Do najgroźniejszej w skutkach doszło 5 grudnia 2003 r., kiedy rządowy śmigłowiec Mi-8 z premierem Leszkiem Millerem na pokładzie, awaryjnie lądował niedaleko Piaseczna pod Warszawą. Ranny został premier i kilkunastu pasażerów. Wcześniej, w listopadzie 2001 r., z powodu awarii samolotu Jak-40 Miller musiał wrócić do Polski z Norymbergi innym samolotem.
W październiku ubiegłego roku rządowy samolot Tu-154, którym premier Marek Belka podróżował do Azji, miał podczas międzylądowania w Chinach awarię, która uniemożliwiła mu start do dalszego lotu. Po polską delegację, wysłano drugi rządowy Tu-154.

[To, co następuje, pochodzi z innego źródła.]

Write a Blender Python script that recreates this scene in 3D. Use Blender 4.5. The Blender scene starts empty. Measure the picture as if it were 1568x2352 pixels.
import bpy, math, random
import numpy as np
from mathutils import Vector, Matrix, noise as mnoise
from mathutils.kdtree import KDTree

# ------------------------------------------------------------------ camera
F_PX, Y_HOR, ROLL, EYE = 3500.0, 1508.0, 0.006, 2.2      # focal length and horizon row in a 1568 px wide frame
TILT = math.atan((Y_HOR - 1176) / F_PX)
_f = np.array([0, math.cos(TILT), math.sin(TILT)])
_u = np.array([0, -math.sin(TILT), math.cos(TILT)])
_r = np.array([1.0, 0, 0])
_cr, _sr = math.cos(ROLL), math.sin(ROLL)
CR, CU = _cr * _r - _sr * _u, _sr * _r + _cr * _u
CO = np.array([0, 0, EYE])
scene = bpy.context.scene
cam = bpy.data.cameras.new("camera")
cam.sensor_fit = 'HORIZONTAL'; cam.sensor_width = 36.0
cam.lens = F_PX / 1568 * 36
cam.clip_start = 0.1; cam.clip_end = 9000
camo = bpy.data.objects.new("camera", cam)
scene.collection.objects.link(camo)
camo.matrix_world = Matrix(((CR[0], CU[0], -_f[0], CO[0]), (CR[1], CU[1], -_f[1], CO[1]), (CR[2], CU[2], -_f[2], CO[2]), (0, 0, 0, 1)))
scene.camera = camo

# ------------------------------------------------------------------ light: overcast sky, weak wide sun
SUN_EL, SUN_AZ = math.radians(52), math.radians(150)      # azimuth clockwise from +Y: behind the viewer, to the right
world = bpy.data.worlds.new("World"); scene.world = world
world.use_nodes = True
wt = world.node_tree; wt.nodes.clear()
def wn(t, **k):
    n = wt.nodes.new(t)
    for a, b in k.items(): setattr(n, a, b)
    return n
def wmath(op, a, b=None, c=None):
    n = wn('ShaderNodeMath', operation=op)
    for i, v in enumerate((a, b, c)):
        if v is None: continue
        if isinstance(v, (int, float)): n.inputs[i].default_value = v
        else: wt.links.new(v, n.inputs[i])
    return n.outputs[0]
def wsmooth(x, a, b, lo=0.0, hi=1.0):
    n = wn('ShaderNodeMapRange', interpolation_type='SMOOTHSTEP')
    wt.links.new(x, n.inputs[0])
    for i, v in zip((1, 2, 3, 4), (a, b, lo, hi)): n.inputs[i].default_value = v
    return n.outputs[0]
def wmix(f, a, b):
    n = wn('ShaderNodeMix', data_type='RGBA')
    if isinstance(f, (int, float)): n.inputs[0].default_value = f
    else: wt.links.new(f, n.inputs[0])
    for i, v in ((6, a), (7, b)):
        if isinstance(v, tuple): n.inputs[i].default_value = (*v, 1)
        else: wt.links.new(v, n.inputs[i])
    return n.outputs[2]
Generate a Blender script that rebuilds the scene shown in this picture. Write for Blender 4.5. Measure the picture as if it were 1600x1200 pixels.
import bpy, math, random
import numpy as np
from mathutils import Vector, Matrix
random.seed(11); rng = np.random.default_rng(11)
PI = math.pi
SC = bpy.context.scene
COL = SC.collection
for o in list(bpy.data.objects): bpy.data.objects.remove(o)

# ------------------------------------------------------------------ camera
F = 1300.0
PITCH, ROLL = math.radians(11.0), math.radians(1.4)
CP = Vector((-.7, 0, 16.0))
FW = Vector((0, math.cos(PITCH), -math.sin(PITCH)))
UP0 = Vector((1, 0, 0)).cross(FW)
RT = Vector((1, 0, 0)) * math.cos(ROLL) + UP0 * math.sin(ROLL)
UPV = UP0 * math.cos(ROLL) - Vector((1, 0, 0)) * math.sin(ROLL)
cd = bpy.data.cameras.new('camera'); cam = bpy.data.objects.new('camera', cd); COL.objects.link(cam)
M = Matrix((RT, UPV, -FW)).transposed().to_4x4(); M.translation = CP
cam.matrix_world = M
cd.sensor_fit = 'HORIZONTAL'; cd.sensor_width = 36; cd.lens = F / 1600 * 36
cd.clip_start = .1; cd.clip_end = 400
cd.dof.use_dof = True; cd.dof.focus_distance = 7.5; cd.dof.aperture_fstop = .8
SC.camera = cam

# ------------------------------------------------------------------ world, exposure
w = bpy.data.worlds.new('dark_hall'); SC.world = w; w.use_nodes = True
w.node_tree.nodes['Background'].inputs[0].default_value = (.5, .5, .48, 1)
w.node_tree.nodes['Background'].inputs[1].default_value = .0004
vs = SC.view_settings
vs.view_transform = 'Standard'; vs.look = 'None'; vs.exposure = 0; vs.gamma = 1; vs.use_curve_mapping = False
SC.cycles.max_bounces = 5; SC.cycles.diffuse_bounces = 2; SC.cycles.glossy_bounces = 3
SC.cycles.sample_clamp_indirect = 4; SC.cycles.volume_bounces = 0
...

W lutym 1999 roku Jak-40, z ówczesną marszałek Senatu Alicją Grześkowiak na pokładzie, awaryjnie lądował na pograniczu Arabii Saudyjskiej i Jordanii. Nikomu z pasażerów ani z załogi nic się nie stało, a powodem awarii były niesprawne prądnice.
Kolejny raz jeden z rządowych samolotów zepsuł się na lotnisku w Wilnie w 1998 r. Z tego powodu na spotkanie koalicji AWS-UW nie przybył premier Jerzy Buzek.
Również w 1996 r. samolot Jak-40, którym ówczesny premier Włodzimierz Cimoszewicz leciał do Szwecji, musiał - z powodów technicznych - zawrócić na lotnisko.
Rok wcześniej, podróżujący do Cannes premier Józef Oleksy musiał przesiąść się z rządowego samolotu Tu-154 do innej maszyny, bowiem w Tupolewie nie udało się uruchomić silników.